当時、社保庁は「加入者からの問い合わせに追われて体制をととのえる時間が少なかった」
などと釈明していた。 じつは、市区町村が担当していた時代は、地元の自治会や町内会を
通じて集めるなど、取りこぼしを出しにくい工夫が生きていた。だが社保庁はこの手法を
見切った。それが未納急増の主因だったが、08年のリーマン危機を機に非正規社員の加入が
増え、自営業者や農林漁業を営むひとに照準を定めたやり方も、今は通用しにくくなっている。

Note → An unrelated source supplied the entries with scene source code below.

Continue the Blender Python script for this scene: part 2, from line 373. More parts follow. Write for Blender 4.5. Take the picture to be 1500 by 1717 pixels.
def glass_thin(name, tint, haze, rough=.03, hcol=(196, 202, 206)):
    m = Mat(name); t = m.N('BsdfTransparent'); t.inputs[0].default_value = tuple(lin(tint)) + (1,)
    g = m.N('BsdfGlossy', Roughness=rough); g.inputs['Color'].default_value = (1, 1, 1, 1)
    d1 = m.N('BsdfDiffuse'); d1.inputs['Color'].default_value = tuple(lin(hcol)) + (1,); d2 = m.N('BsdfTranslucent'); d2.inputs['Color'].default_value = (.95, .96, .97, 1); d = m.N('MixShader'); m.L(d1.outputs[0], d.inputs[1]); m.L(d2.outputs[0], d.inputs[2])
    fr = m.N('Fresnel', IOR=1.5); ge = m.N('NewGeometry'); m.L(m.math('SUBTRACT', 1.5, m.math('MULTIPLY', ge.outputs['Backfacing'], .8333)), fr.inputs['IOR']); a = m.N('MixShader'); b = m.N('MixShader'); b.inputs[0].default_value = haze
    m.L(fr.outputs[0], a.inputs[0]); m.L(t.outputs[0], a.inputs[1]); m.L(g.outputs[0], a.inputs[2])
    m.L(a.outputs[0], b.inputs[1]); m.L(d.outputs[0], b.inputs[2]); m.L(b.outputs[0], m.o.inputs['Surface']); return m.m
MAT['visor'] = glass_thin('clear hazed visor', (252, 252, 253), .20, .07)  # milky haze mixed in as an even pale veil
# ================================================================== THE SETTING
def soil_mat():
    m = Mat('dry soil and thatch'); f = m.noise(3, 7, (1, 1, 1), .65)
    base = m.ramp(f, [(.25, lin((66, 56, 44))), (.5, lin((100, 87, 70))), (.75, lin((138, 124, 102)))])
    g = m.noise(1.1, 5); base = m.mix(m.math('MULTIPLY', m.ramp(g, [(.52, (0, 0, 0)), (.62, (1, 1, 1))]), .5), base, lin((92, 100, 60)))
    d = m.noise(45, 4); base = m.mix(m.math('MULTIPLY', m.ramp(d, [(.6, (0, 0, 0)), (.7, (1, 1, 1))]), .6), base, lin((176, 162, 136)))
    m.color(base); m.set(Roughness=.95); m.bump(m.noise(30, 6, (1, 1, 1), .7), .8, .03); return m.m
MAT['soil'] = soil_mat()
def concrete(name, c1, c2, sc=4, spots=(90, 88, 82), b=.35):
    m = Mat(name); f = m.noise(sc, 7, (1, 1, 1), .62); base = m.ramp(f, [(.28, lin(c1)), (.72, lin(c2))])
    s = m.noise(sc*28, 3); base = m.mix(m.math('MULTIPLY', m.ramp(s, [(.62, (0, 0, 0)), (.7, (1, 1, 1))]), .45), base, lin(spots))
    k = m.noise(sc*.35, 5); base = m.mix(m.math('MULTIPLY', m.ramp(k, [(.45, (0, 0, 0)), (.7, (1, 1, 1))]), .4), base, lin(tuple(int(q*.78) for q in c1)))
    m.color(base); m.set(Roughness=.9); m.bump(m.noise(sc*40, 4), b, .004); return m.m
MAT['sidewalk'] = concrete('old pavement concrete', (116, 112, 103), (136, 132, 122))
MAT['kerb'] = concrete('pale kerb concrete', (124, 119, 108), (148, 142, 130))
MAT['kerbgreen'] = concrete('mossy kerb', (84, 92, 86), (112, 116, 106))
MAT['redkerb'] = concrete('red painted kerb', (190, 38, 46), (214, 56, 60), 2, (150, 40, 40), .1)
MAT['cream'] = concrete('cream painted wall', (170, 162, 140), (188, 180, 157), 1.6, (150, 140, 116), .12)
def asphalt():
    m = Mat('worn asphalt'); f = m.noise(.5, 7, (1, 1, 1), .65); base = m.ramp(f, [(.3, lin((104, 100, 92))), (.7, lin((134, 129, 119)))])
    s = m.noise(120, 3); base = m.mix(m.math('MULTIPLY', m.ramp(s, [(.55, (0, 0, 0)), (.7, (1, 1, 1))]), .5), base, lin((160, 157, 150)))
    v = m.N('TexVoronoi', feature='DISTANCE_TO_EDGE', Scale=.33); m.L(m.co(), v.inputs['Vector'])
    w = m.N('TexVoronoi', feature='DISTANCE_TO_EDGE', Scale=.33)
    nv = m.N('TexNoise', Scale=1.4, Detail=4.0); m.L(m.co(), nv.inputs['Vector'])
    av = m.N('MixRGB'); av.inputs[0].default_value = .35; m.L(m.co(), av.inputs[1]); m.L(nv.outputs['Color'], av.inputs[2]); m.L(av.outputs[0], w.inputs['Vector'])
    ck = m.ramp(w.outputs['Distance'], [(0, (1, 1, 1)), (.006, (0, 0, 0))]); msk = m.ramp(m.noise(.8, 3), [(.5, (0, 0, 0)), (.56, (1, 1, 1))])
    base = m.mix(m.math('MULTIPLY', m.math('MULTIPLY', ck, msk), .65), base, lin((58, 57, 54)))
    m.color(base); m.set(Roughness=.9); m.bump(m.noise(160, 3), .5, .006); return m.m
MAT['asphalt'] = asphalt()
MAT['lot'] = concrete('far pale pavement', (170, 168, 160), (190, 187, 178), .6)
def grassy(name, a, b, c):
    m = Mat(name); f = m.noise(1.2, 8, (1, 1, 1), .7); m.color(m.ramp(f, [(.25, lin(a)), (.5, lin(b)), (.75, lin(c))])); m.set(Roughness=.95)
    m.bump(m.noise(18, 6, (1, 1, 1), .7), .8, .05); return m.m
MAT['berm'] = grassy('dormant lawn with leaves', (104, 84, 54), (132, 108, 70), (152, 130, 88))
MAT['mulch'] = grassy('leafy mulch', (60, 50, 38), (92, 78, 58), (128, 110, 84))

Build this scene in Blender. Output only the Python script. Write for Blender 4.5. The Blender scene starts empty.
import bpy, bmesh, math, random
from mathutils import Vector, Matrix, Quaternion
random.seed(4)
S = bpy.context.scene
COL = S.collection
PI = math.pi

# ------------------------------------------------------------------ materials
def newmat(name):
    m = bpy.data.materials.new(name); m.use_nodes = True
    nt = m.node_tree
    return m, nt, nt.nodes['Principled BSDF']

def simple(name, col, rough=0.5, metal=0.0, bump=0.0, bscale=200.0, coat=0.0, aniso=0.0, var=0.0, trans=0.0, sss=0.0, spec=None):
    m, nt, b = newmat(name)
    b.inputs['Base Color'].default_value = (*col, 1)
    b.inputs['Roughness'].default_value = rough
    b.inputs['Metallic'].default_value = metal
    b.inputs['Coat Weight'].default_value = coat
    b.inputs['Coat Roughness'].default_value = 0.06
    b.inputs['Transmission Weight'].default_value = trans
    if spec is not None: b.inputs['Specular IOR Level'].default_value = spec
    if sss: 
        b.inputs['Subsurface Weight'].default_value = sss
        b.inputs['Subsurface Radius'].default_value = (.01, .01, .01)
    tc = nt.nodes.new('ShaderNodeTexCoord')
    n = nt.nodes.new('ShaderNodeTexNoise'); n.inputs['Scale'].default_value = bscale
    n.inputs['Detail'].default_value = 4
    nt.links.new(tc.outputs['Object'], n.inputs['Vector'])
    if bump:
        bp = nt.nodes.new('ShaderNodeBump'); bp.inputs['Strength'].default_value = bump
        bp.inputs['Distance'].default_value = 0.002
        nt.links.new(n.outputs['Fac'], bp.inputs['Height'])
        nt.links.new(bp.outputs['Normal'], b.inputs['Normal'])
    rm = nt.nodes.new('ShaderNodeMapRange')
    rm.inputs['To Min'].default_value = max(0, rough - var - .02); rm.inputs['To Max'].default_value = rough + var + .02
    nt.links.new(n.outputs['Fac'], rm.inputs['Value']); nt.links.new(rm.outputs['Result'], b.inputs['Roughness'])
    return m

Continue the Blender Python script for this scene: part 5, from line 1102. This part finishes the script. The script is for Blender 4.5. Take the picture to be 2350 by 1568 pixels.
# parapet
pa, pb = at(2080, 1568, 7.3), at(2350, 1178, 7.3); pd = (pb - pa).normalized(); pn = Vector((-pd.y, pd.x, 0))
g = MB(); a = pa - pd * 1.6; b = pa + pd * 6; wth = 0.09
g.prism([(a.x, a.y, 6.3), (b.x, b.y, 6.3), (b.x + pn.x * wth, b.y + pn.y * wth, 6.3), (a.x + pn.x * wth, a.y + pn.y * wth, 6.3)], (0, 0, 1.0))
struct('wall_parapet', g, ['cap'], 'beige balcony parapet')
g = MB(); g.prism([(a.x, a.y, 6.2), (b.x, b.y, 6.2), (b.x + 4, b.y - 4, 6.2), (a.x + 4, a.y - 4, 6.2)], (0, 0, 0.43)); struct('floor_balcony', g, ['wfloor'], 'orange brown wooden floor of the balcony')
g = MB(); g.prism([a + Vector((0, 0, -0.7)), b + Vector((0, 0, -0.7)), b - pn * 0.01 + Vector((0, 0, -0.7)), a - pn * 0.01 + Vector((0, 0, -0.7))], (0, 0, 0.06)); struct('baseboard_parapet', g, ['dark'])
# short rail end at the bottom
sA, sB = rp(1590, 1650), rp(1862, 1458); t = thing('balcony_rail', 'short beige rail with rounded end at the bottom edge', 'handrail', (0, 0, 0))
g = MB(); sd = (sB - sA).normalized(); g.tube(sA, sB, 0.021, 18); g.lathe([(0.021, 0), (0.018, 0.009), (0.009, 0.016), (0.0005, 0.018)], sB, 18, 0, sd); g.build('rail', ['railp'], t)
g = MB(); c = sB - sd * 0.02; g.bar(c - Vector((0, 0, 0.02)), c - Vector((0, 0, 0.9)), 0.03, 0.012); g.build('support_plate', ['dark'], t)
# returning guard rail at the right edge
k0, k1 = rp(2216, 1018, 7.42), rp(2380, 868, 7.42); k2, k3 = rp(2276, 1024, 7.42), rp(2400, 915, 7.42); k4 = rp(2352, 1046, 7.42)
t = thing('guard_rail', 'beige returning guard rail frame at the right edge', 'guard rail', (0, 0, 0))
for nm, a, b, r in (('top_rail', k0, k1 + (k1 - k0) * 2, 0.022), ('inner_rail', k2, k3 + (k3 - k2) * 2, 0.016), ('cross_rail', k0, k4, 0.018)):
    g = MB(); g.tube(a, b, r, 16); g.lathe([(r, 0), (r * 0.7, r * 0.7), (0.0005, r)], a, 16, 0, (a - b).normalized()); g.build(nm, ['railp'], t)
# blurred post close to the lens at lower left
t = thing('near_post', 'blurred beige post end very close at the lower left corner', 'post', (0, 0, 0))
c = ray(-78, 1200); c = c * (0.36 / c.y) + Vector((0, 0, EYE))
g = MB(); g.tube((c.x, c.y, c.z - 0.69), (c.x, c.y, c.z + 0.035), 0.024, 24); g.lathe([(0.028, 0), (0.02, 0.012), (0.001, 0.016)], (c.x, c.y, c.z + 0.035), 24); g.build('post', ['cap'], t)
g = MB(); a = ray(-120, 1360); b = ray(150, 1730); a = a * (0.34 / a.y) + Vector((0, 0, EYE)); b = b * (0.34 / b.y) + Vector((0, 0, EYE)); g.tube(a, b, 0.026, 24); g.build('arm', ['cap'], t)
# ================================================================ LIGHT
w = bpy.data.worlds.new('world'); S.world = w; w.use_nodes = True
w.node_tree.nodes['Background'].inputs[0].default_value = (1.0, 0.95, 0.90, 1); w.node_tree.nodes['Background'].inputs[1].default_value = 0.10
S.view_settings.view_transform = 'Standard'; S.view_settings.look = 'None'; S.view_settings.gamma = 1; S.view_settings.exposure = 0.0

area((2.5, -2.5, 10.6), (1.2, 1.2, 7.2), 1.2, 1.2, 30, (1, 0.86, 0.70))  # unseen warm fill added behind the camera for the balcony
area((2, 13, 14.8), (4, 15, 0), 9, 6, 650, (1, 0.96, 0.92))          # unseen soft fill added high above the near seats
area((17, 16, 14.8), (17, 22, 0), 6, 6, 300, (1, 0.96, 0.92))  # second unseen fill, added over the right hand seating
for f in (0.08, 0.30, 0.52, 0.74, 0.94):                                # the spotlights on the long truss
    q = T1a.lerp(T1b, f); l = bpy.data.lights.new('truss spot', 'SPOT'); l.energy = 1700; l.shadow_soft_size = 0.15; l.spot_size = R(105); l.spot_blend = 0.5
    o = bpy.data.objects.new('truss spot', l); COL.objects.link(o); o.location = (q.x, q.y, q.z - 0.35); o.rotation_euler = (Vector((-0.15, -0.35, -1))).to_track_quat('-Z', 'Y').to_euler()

未納急増にあわてた厚労省は、対策に追われた。関連の審議会は未払いのひとには旅券
(パスポート)の交付や運転免許証の更新を認めなければいい、などという案も議論したが、
実現するはずもなく、こんにちにいたっている。 政権交代の前、民主党は社保庁が引き起こし
た「消えた年金記録」の追及に奔走した。この問題を有権者に強く訴えたことが、09年の
政権交代の原動力のひとつになった。皮肉なことに、いざ政権につくと記録問題の後始末に
責任をもたなければならなくなり、肝心の未納対策がおざなりになった面はいなめない。
旧社保庁の統治体制のでたらめさと職員の規律のなさは改めて指摘するまでもない。
年金加入者や受給者の強い批判は同庁の改組につながり、民間色の強い日本年金機構が
10年に発足した。それによって保険料集めの実務は、集金業務に実績のある民間企業に
委託しやすくなった。減免対象すれすれ それでも未納率が上がり続けているのは、
厚労省が収納対策を後回しにしている証左であろう。 国民年金は低所得者への保険料の
減免制度がある。その手続きを担当する首都圏の中核市の担当者は「減免対象になら
ない、すれすれの所得層の未納がとくに増えている」という。 政府の体制不備を未納増の
表の要因とすれば、より根深い裏の要因は年金そのものへの不信の高まりだ。減免対象の
ひとに手続きを勧めても、どのみち年金はもらえないと、手続きさえしようとしない若者が
目立つようになってきた。 この担当者は、年金は国が運営しているのでもらえなくなることは
ないと、再考を促すようにしている。だが国家財政の破綻で年金額の引き下げを決めた
ギリシャを思うと、みずからのことばにも、自信が持てなくなっている。 衆院の特別委員会
を舞台に、社会保障・税一体改革の法案審議が佳境に入った。これまでのところ、
議論の的は消費税の増税法案に集まっており、改革のもうひとつの柱である年金制度の
立て直しは、かすみがちだ。 特別委で小宮山洋子厚労相は次のような答弁を繰り返し
ている。「年金は国があるかぎりなくならない。基礎年金の給付財源の半分は国が出して
おり、将来は払った保険料以上に戻ってくる。そのことを、とくに若いひとにわかりやすく
説明したい」 本当に給付のほうが多くなるのか。小宮山氏が言ったのは、どうやら
自公政権時代の2009年に、厚労省が手がけた年金財政の検証結果にもとづく試算
のようだ。ことし27歳の若者は、国民年金の保険料を40年分きっちりと払えば、
平均寿命まで生きた場合に総支払額の1・5倍の年金をもらえるという数字だ。
ただしその前提は、積立金の名目運用利回りを年平均4・1%と、背伸びさせている。
小宮山氏が多くもらえると力説すればするほど、うさん臭さを感じとる若者が増え、
保険料の空洞化を大きくしている面があるのではないか。